Inflasi
Inflasi Aceh Peringkat Lima Besar Nasional, Dipicu Kenaikan Harga
Selain itu, juga hadir Kakanwil Ditjen Bea Cukai Aceh, Dr Safuadi, Kepala Biro Ekonomi Setda Aceh, Amirullah, Kadistanbun Aceh, Cut Huzaimah dan Kadis
Penulis: Herianto | Editor: Ansari Hasyim
Laporan Herianto I Banda Aceh
SERAMBINEWS.COM, BANDA ACEH - Kepala Perwakilan BI Aceh, Achris Sarwani menyatakan, penyumbang angka inflasi Aceh untuk periode Januari-Juli sudah mencapai sebesar 6,97 persen.
Inflasi itu menduduki peringkat lima besar nasional itu yang disumbang oleh tiga kota.
“Penyumbang terbesarnya adalah Kota Banda Aceh mencapai 50 persen, Kota Lhokseumawe 30 persen dan Kota Meulaboh Aceh Barat 20 persen,” ujar Achris Sarwani, dalam acara Rakor Tim Pengendali Inflasi Daerah (TPID) Aceh, di Aula Kantor BI setempat, Selasa (23/8/2022).
Achris Sarwani menyatakan, dalam Rakor TPID kali ini, pihaknya mengundang ketiga TPID tersebut, Kota Banda Aceh, dihadiri langsung oleh Pj Walikotanya, Bakri Siddiq.
• Inflasi Bisa Tembus 8 Persen, Jika Harga Pertalite Naik
Sedangkan dua daerah lainnya diwakili para Asisten dan Kepala Dinas yang menangani inflasi daerah.
Selain itu, juga hadir Kakanwil Ditjen Bea Cukai Aceh, Dr Safuadi, Kepala Biro Ekonomi Setda Aceh, Amirullah, Kadistanbun Aceh, Cut Huzaimah dan Kadis Pangan Aceh, Cut Yusminar, Disperindag Aceh, DKP Aceh dan lainnya.

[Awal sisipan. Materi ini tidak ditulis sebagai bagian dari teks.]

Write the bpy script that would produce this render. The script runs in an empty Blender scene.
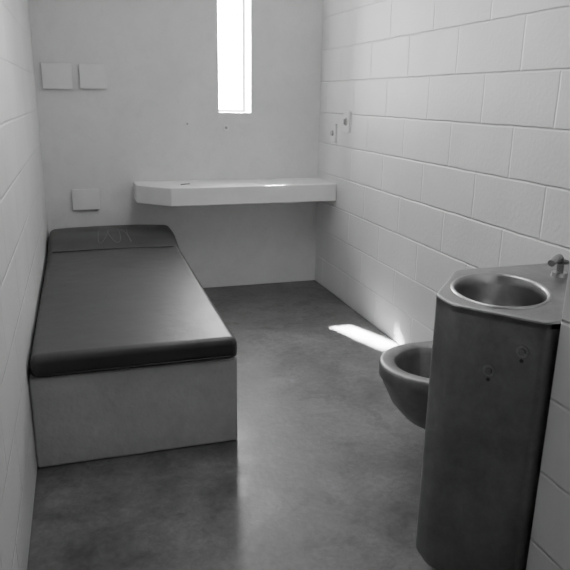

Dia sebutkan ada lima komponen yang memberikan andil angka inflasi Aceh periode Januari-Juli mencapai 6,97 persen, yaitu kenaikan cabai merah yang mencapai harga di Kota Banda Aceh Rp 90.000 – Rp 120.000/Kg, memberikan andil terhadap angka inflasi cukup besar mencapai sebesar 3,83 persen.
Selanjutnya bawang merah 0,98 persen, transportasi udara 0,82 persen, bahan bakar rumah tangga (LPG) 0,48 persen dan cabe hijau 0,34 persen.
• Pj Gubernur Ajak TPID Aceh Kompak Kendalikan Inflasi
Achris Sarwani mengungkapkan, angka inflasi Aceh bisa tinggi, karena angka inflasi pangan di Aceh sudah mencapai 15 persen lebih dan ini perlu diwaspadai TPID Kabupaten/Kota.
Kondisi itu terjadi, disebabkan kenaikan harga pangan di Aceh, di antaranya cabai merah, bawang merah, cabai hijau dan lainnya, sampai akhir bulan lalu belum bisa terkendali.
Wali Kota Banda Aceh, Bakri Siddiq mengatakan, kenapa angka inflasi bahan pangan Kota Banda Aceh bisa tinggi, pertama karena daerah ini bukan merupakan daerah produksi, melainkan konsumsi.
“Harga pangannya sangat dipengarugi oleh pasokan dari luar daerah dan daya beli konsumen. Kalau permintaannya tinggi, pasokannya kurang, otomatis berlaku hukum pasar, harga akan naik,”ujarnya.
Namun begitu, kata Bakri Siddiq, ke depan Pemko Banda Aceh perlu membentuk Badan Usaha Pangan Daerah, yang tugas dan fungsinya menjaga stok komoditi pangan, yang berpengaruh langsung terhadap, kenaikan angka inflasi pangan kota.
Kakanwil Ditjen Bea dan Cukai Aceh Dr Safuadi menyarankan, untuk pengendalian harga pangan yang berpengaruh langsung terhdap angka inflasi daerah, di masing-masing daerah perlu membentuk badan usaha pangan daerah dan gudang kawasan logistik berikat, yang tugas dan fungsinya menyediakan stok pangan pada saat harganya mulai bergerak tinggi, baik dengan cara mengimpor dari luar negeri maupun memasok antara daerah di dalam negeri.